Readers of The Independent on Sunday will know from Ian Holloway's regular column that Blackpool are a club with their heart in the right place, and we are happy to report another example. The regulation that any clothing worn underneath shirts and shorts must be the same colour has caused particular problems for teams, or goalkeepers, who wear orange or tangerine, since under-armour is not widely generally available in those shades. Blackpool's head of retail, Richard Wild, was one of the officials at an Evostik Northern Premier League game on a bitter day in December in which the Vauxhall Motors goalkeeper was refused permission to wear black under his orange kit. Wild promised he would find the unfortunate keeper one of Blackpool's, and has subsequently helped supply clubs all over the country at a modest cost.

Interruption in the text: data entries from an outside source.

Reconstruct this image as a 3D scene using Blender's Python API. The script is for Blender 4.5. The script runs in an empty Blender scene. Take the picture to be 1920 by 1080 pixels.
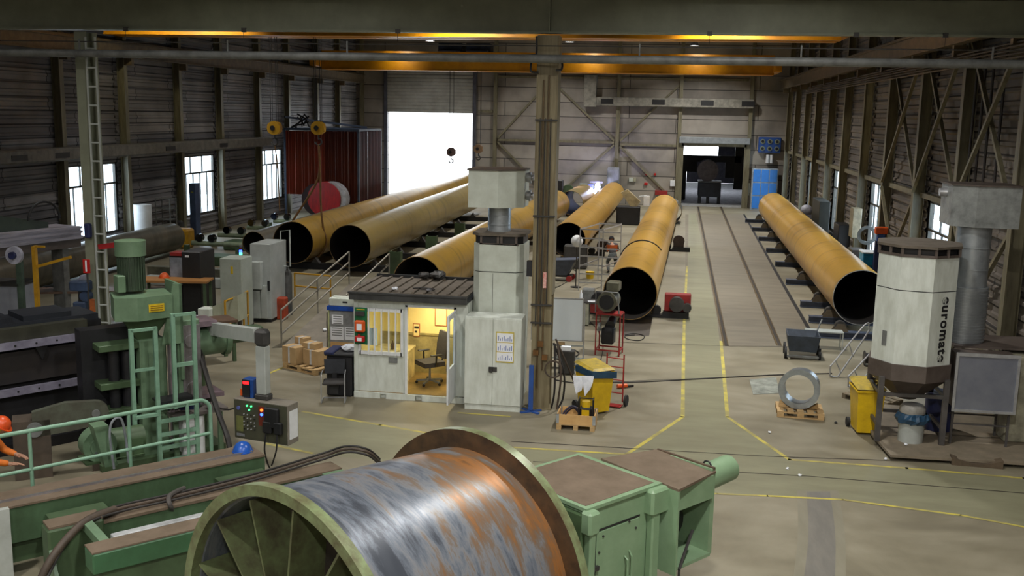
import bpy, bmesh, math, random
from mathutils import Vector, Matrix
random.seed(7)
R = math.radians
SC = bpy.context.scene
COL = SC.collection
# ---------------------------------------------------------------- camera
CAMP = Vector((0, 0, 6.5)); FPX = 1900.0
c_r = Vector((.98727076, .15782326, .01970438)); c_u = Vector((-.04603955, .16499704, .98521893)); c_f = Vector((-.1522393, .97358502, -.17016287))
cd = bpy.data.cameras.new('camera'); cd.sensor_width = 36; cd.lens = FPX / 1920 * 36; cd.clip_end = 400
cam = bpy.data.objects.new('camera', cd); COL.objects.link(cam)
cam.matrix_world = Matrix(((c_r.x, c_u.x, -c_f.x, 0), (c_r.y, c_u.y, -c_f.y, 0), (c_r.z, c_u.z, -c_f.z, 6.5), (0, 0, 0, 1)))
SC.camera = cam
SC.view_settings.view_transform = 'Standard'; SC.view_settings.look = 'None'; SC.view_settings.gamma = 1
SC.view_settings.exposure = 0.08
SC.cycles.use_denoising = True
SC.cycles.max_bounces = 6; SC.cycles.diffuse_bounces = 4; SC.cycles.sample_clamp_indirect = 6
# measuring helpers: where the line of sight through a photo pixel meets a level, a cross plane or a wall plane
def _ray(px, py): return c_r * ((px - 960) / FPX) + c_u * ((540 - py) / FPX) + c_f
def at(px, py, z=0.0):
    r = _ray(px, py); return CAMP + r * ((z - 6.5) / r.z)
def aty(px, py, Y):
    r = _ray(px, py); return CAMP + r * (Y / r.y)
def atx(px, py, X):
    r = _ray(px, py); return CAMP + r * (X / r.x)
# ---------------------------------------------------------------- daylight
w = bpy.data.worlds.new('world'); SC.world = w; w.use_nodes = True
w.node_tree.nodes['Background'].inputs[0].default_value = (.86, .93, 1, 1)
w.node_tree.nodes['Background'].inputs[1].default_value = 6.5
def portal(loc, rot, sx, sy):
    l = bpy.data.lights.new('daylight_portal', 'AREA'); l.shape = 'RECTANGLE'; l.size = sx; l.size_y = sy; l.cycles.is_portal = True
    o = bpy.data.objects.new('daylight_portal', l); o.location = loc; o.rotation_euler = rot; COL.objects.link(o)
def lamp(loc, power, size, color, rot=(0, 0, 0), spread=150, name='lamp_light', parent=None):
    l = bpy.data.lights.new(name, 'AREA'); l.shape = 'DISK'; l.size = size; l.energy = power; l.color = color; l.spread = R(spread)
    o = bpy.data.objects.new(name, l); o.location = loc; o.rotation_euler = rot; COL.objects.link(o)
    return o
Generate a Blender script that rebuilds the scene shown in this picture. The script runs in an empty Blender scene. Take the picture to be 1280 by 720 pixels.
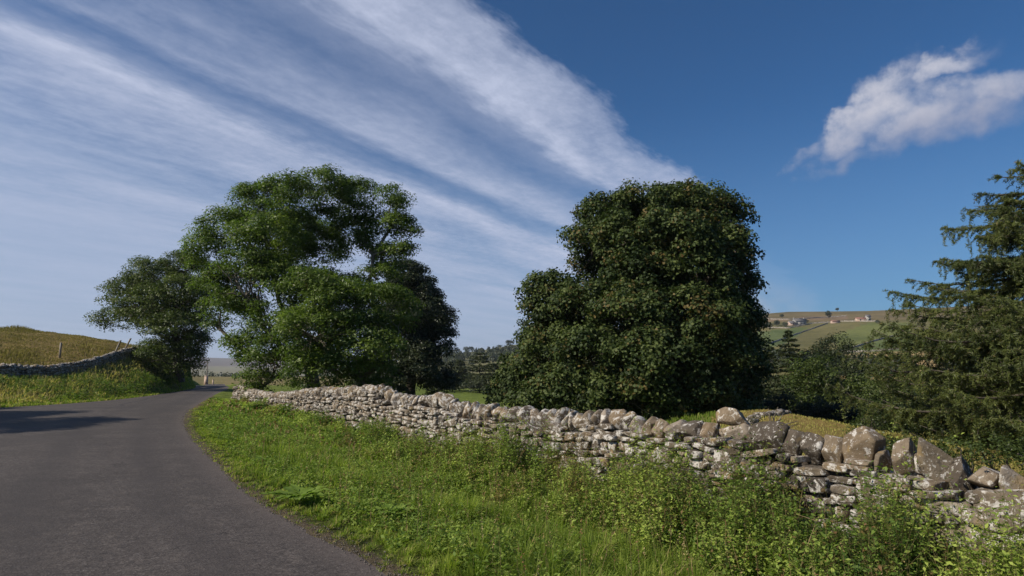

Abridged history for Baggies fans

There was a special piquancy in West Bromwich Albion finally managing a victory over Stoke City (only the second in 29 meetings) on the day that their fans commemorated the 10th anniversary of the death of their 1968 FA Cup final match-winner Jeff Astle (pictured). The former England centre-forward has long been revered in the Black Country, where a fan once painted "Astle is the King" on a canal bridge near Netherton. It took the local authority the best part of two decades to remove it, but the same message was then daubed again almost immediately, bearing the addition: "Please take note, Dudley Council". The graffiti is no longer there but "Astle's Bridge" still stands. Sensitive Albion followers attending last weekend's game were all the more delighted with the last-minute goal by Graham Dorrans after reading in the match programme that their club had won the Cup three times. Since Astle's winner 44 years ago, the correctfigure is in fact five.